Justin Miller hooks up a charging cable so he can charge his 2013 Nissan Leaf electric car at ABB Inc.'s DC fast charging station in Salt Lake City, Utah, April 30, 2014. The level three 480v rate charging station is able to charge a car in 10 to 40 minutes. Nissan, BMW and Tesla are looking for ways to standardize the way EVs are charged in order to encourage owners of gasoline-burning vehicles to make the jump to electric powertrains. Reuters

Electric cars make up a sliver of the total auto market, and automakers are wondering if standardizing the way the vehicles are charged might help them all boost sales.

A week after Tesla Motors Inc. (NASDAQ:TSLA) CEO Elon Musk announced his company would make its electric-vehicle patents public in an attempt to promote the technology that lowers carbon emissions, top electric carmakers are reportedly coming together to figure out how to standardize electric car technology.

Like consumer electronics, the electric cars in the marketplace have different power needs and plugs, which means a Nissan Leaf can’t link to a Tesla charging station and a Tesla Model S requires a $1,000 adapter to plug in to public charging stations.

Electric cars have different power standards, and countries vary in their adoption of charging configurations, such as CHAdeMo and CCS. This is viewed as an impediment to wider adoption of the technology. After all, all gasoline-burning passenger cars can be easily refueled at any gas station, while electric car owners are not as readily served.

“It is obviously clear that everyone would benefit if there was a far more simple way for everyone to charge their cars,” an executive who declined to be named because the plans are not yet worked out told the Financial Times.

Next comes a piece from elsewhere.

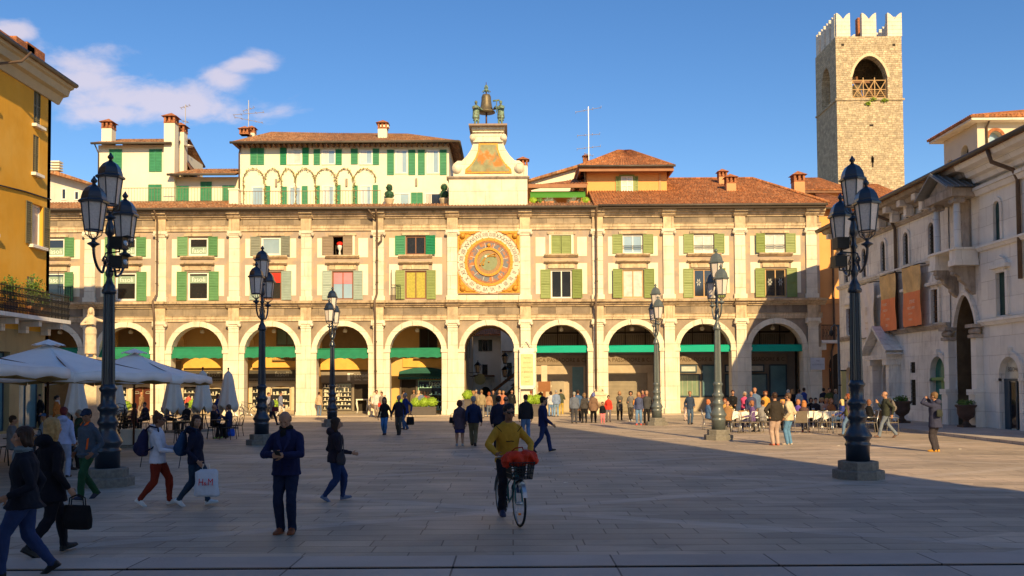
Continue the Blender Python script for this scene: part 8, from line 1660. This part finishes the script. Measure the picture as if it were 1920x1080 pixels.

Tesla and its main rivals in the market for green machines, German luxury carmaker Bayerische Motoren Werke AG (FRA:BMW), which recently released its i3 five-door urban electric car, and leading electric carmaker Nissan Motors Co. Ltd. (TYO:7201), are deciding how to cooperate in the expansion of charging networks.

Nissan’s involvement is important because it makes the world’s most popular electric vehicle, the Leaf. Tesla’s involvement is important because the Model S is the first electric car to carry a large battery pack that produces well over 100 kilowatts of power, more than twice the punch (and range) of smaller city EVs, like the Leaf and the i3.

Tesla, BMW and Nissan together account for about 80 percent of the tiny global EV market, mainly due to the popularity of the Leaf. In January, Nissan sold its 100,000th Leaf, doubling sales of the EV over the previous 12 months. Sales of the Tesla Model S broke 25,000 in January, and the company says it could deliver more but is facing supply constraints that aren’t keeping up with demand of the luxury EV, whose starting price is about $70,000.

Nissan and Tesla met last week to discuss the issue, but both denied it was related to Musk’s announcement that he would not file Tesla patent lawsuits “against anyone who, in good faith, wants to use our technology.”